The insurance businessman has since put his Farr 72-foot sloop up for sale.

Another local boat, David Roblin's 45-foot cutter Lullaby was yesterday the unofficial leader among the Class C-2 entries. However, race officials were still tabulating final results. Those results are expected to be posted today.

It was, however, confirmed yesterday that the final boat had made it safely into local waters.

American entry Wayward Wind officially brought the curtain down on the 14th biennial race at 5 p.m. on Wednesday afternoon, incredibly still some eight hours before the first boat arrived in 2001.

Boat speed has increased considerably this year because of the use of cruising spinnakers and the allowance of larger vessels.

Apart from one entry, believed to have struck a whale en route to Bermuda, most of the skippers described their voyage as nothing more then a `sleigh ride', hastened all the more by favourable south-westerly winds.

"All the boats are in and secured," confirmed race spokesperson Richard Healy yesterday.

"Wayward got in at around 5 p.m. yesterday afternoon and the interesting thing is that the last boat to come in this race finished eight hours before the first boat finished two years ago."
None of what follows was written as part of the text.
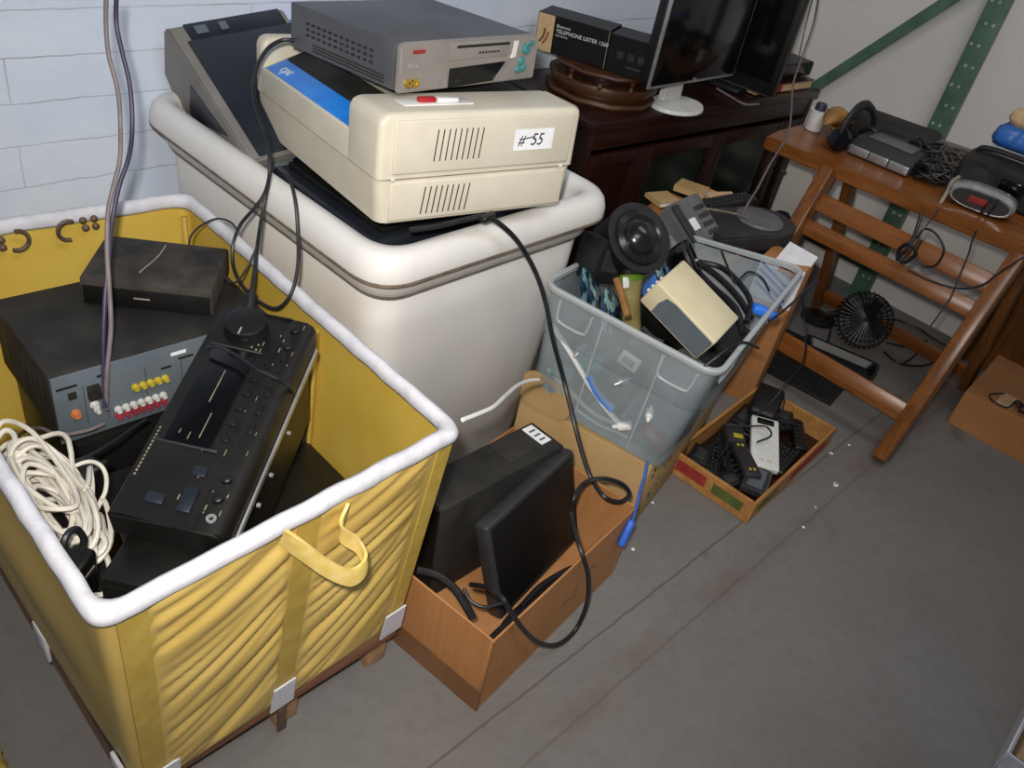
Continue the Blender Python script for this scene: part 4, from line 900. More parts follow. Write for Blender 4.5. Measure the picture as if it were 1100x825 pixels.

Philip Hutchinson's boat, Veritas, was the first to finish in 2001 after spending six days at sea.

"This was a quick race. Not the fastest in a sense of elapsed time, but certainly fast in the sense of getting all of the boats in," added Healy, who will set sail for Massachusetts onboard Kathleen over the weekend.

"There is a lot of activity going on at the docks (Royal Hamilton Amateur Dinghy Club). The sailors are all drying out their clothes and getting ready for the return leg trip."

Today will see the Marion to Bermuda fleet compete in the traditional Friends and Family Race in the Great Sound.